Defense is Important

If any of you watched the Super Bowl this past Sunday, you saw what I would call a boring game. However, it was this “boring” strategy that Denver needed to employ in order win. Many (including me) thought that Carolina’s offense would be too much, and the game would be a blowout in favor of the Panthers. Denver’s defense was stifling, and it was able to offset its own offense’s ability to move the football.

The Panthers made it through the playoffs with relative ease, and displayed an offense that seemed unstoppable. And like the Panthers, the upward trend of the markets seemed pretty unstoppable as well—until around the middle of last year. Unfortunately, we have recently been reminded that defense in portfolios still matters. There just isn’t a strategy out there that uses offense all the time that will provide consistent and stable results over the long-term.

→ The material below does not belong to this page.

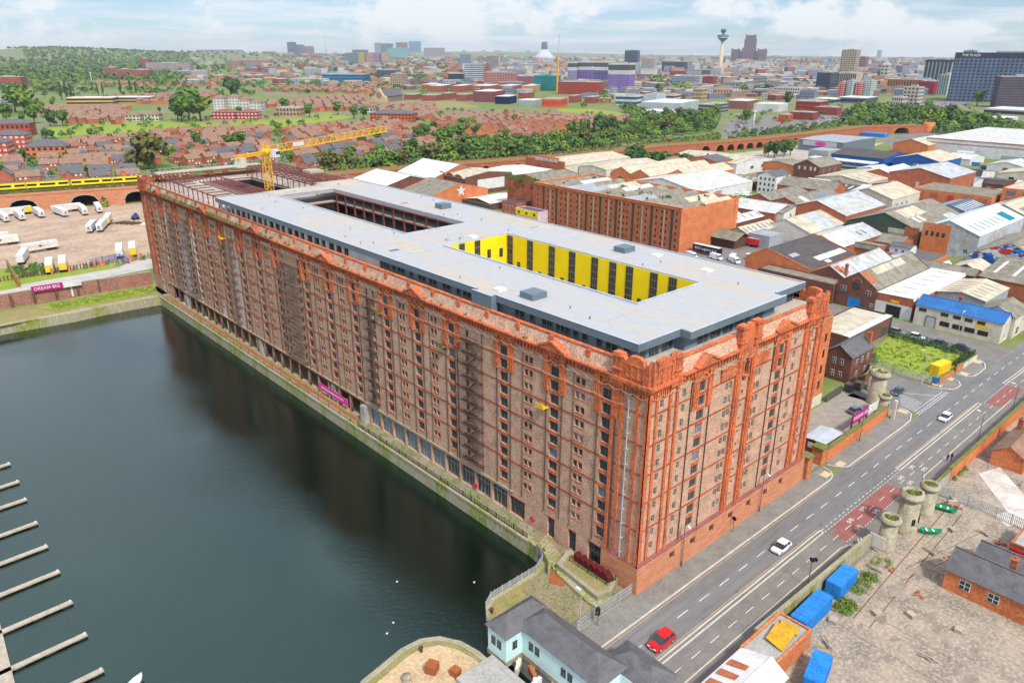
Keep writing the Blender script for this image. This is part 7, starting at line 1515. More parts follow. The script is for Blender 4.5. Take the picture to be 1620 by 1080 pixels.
def make_house(name,wall,roof,w=13,d=8,h=5,r=8,detail=True,gable=False,hip=False,tall=False):
 R=empty(name,(0,0,0));R['category']='house';b=MB()
 if hip:b.box(-w/2,w/2,-d/2,d/2,0,h)
 else:b.slab([(-w/2,-d/2,0),(-w/2,d/2,0),(-w/2,d/2,h),(-w/2,0,r),(-w/2,-d/2,h)],(w,0,0))
 if gable:b.slab([(-w*.38,-d/2-1.2,0),(-w*.08,-d/2-1.2,0),(-w*.08,-d/2-1.2,h),(-w*.23,-d/2-1.2,h+1.8),(-w*.38,-d/2-1.2,h)],(0,2,0))
 b.build('wall',wall,R)
 b=MB();s=(r-h)/(d/2);e=.4
 if hip:
  hiproof(b,-w/2,w/2,-d/2,d/2,h,r,.4)
 else:
  for q in (-1,1):b.slab([(-w/2-.3,q*(d/2+e),h-s*e+.12),(w/2+.3,q*(d/2+e),h-s*e+.12),(w/2+.3,q*.002,r+.12),(-w/2-.3,q*.002,r+.12)],(0,0,-.11))
 if gable:
  for q in (-1,1):b.slab([(-w*.23+q*(w*.15+.35),-d/2-1.5,h-.3),(-w*.23,-d/2-1.5,h+1.95),(-w*.23,-d/2+2.4,h+1.95),(-w*.23+q*(w*.15+.35),-d/2+2.4,h-.3)],(0,0,.1))
 b.build('roof',roof,R)
 if detail:
  for f in (-1,1):
   y=f*(d/2)
   for x in (-w*.34,-w*.12,w*.12,w*.34):
    yy=y-1.2 if gable and f<0 and x<-w*.1 and x>-w*.36 and False else y
    for z in (.9,3.3):b=MB();b.box(x-.6,x+.6,yy-.06,yy+.06,z,z+1.2);b.build('window','whiteframe' if (x>0)==(z>1) else 'paleglass',R)
  b=MB();b.box(-.45,.45,-d/2-.08,-d/2,.02,2.1);b.build('door','frame',R)
 else:
  b=MB()
  for f in (-1,1):
   for x in (-w*.34,w*.12,w*.34):b.box(x-.6,x+.6,f*d/2-.06,f*d/2+.06,h-1.7,h-.5)
  b.build('windows','whiteframe',R)
 KIDS[R.name]=list(R.children);return R
HD={'r':make_house('brick_house','redbrick','browntile'),'o':make_house('brick_house','orangebrick','browntile',gable=True),'s':make_house('brick_house','redbrick','slate',12,8,5,8.2,gable=True),'h':make_house('brick_house','redbrick','redtile',14,9,4.8,7.8,hip=True)}
HS={'r':make_house('brick_house','redbrick','browntile',detail=False),'o':make_house('brick_house','orangebrick','redtile',detail=False),'s':make_house('brick_house','orangebrick','browntile',12,8,5,8.2,detail=False),'h':make_house('brick_house','redbrick','redtile',14,9,4.8,7.6,hip=True,detail=False)}
HADJ={'r':'red brick house with plain brown roof','o':'orange brick house with brown roof','s':'red brick house with slate grey roof and front gable','h':'red brick house with hipped red brown roof'}
HU={};HOUSES=[]
def estate(P,ang,du,dv,ks,seed,maxn=400,grp='brick houses of the estate',drop=.12,excl=()):
 'rows of houses inside the survey polygon P'
 Q=[G(*p) for p in P];rg=random.Random(seed);cx=sum(q[0] for q in Q)/len(Q);cy=sum(q[1] for q in Q)/len(Q);R_=max(math.dist(q,(cx,cy)) for q in Q);n=0
 ca,sa=math.cos(ang),math.sin(ang);v=-R_
 while v<R_:
  u=-R_;row_a=ang+rg.choice((0,0,pi/2))*0
  while u<R_:
   j,k=rg.uniform(-1.5,1.5),rg.uniform(-3,3);x=cx+ca*(u+j)-sa*(v+k);y=cy+sa*(u+j)+ca*(v+k)
   if in_poly(x,y,Q) and rg.random()>drop and n<maxn and clear(x,y,6.0):HOUSES.append((dist(x,y),rg.choice(ks),x,y,ang+rg.choice((0,pi,0,pi,pi/2))+rg.uniform(-.06,.06),grp));n+=1
   u+=du
  v+=dv
XL=[(84,228),(61,227),(50,264),(64,292)]
estate([(0,262),(48,262),(60,296),(0,292)],-.25,15,19,'rros',1)
estate([(70,258),(205,256),(212,288),(100,292)],-.25,15.5,19,'rsos',2)
estate([(100,232),(240,218),(300,238),(240,262),(110,256)],.05,16,20,'rrsh',3)
estate([(240,214),(430,206),(425,262),(270,262)],.25,16,20,'rrhs',4)
estate([(440,212),(600,196),(690,208),(690,246),(560,272),(470,276),(470,240)],.35,16,21,'rhrs',5)
estate([(680,190),(800,182),(960,190),(940,208),(860,226),(760,216),(700,206)],.55,14,17,'oohr',6,grp='orange and red houses left of the poplars')
estate([(60,176),(200,172),(196,198),(110,196)],.1,17,22,'hrh',7,grp='red brick houses beyond the field')
estate([(150,138),(340,138),(340,158),(250,168),(120,152)],.5,18,24,'rrso',8,70,grp='terraced houses at the foot of the hill')
estate([(410,146),(580,148),(590,176),(430,178)],.2,17,22,'rsoh',9,90,grp='brown roofed houses before the church')
estate([(600,160),(680,164),(690,190),(600,196)],.3,15,18,'roh',10,60,grp='terraced houses right of the long orange block')
estate([(0,112),(170,108),(340,112),(420,122),(400,138),(240,136),(0,134)],.2,22,34,'rros',11,90,grp='terraced houses at the foot of the hill',drop=.4)
estate([(420,122),(590,134),(640,146),(600,150),(420,146)],.3,20,26,'rroh',12,120,grp='terraced houses at the foot of the hill',drop=.25)
estate([(880,186),(1010,190),(990,214),(900,214)],.5,15,18,'roh',13,60,grp='orange and red houses left of the poplars')
HOUSES.sort(key=lambda t:t[0]);print('houses',len(HOUSES))
def proj(x,y,z=0):
 v=Vector((x,y,z))-CAMP;k=v.dot(_d);return 810+FPX*v.dot(_r)/k,540-FPX*v.dot(_u)/k
RGH=random.Random(77)
SIDE=['seen from its gable','seen from its long side']
for i,(D,k,x,y,a,g) in enumerate(HOUSES[:290]):
 px,py=proj(x,y);w,rw_=where(px,py)
 det=D<760;drp=RGH.random();P_=(HD if det else HS)[k]
 lb='%s %s, %s'%(HADJ[k].replace('red brick house with slate grey roof and front gable','red brick house with grey roof' if det else 'buff brick house with brown roof') if k=='s' else HADJ[k],w,rw_)
 place(P_,HU,(x,y,ground_z(x,y)),a,(RGH.uniform(.88,1.12),1,RGH.uniform(.95,1.08)),lb,g)
b=MB()
for D,k,x,y,a,g in HOUSES[290:]:
 z=ground_z(x,y);b.mat(0 if k in 'rh' else 1).obox((x,y),a,13,8,z-1,z+5);b.mat(2);ca,sa=math.cos(a),math.sin(a)
 F=lambda u,v,zz:(x+ca*u-sa*v,y+sa*u+ca*v,z+zz)
 for q in (-1,1):b.face([F(-6.8,q*4.4,4.9),F(6.8,q*4.4,4.9),F(6.8,0,8),F(-6.8,0,8)])
 for s in (-6.5,6.5):b.face([F(s,-4,5),F(s,4,5),F(s,0,7.9)])
if b.f:b.build('distant_house',['redbrick','orangebrick','browntile'],kind='stuff',label='many small brick houses too far off to count',cat='house')
rg=random.Random(9);gp=[(0,215,420,285),(430,195,700,275),(690,182,960,215),(60,140,600,180)]
for q,(a0,b0,a1,b1) in enumerate(gp):
 m=0
 while m<(34,26,14,34)[q]:
  px,py=rg.uniform(a0,a1),rg.uniform(b0,b1);x,y=G(px,py)
  if clear(x,y,3.4):tree(rg.choice(['a','b','c','a2']),px,py,0,'garden trees on the estate',(x,y),rg.uniform(6,10));
  m+=1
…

As Sarah pointed out with the JP Morgan chart in her “Odds are…” post, a 100% stock portfolio (all offense) has provided the highest level of average annual return each year over a 20-year period (11.1%). However, that strategy lost a significant amount in some years, and most of us can’t afford that level of risk; especially if you are relying on your portfolio to provide you with retirement income each year. A 50/50 mix of stocks and bonds (half offense and half defense) yielded similar results over the same period (8.9%) with fewer losses in the down stock market years.

Finding the right mix of offense and defense is the best approach. History has shown us that focusing too much on offense results in losses in some years that many investors can’t handle. Conversely, focusing too much on defense results in lower returns that might not get us where we need to be.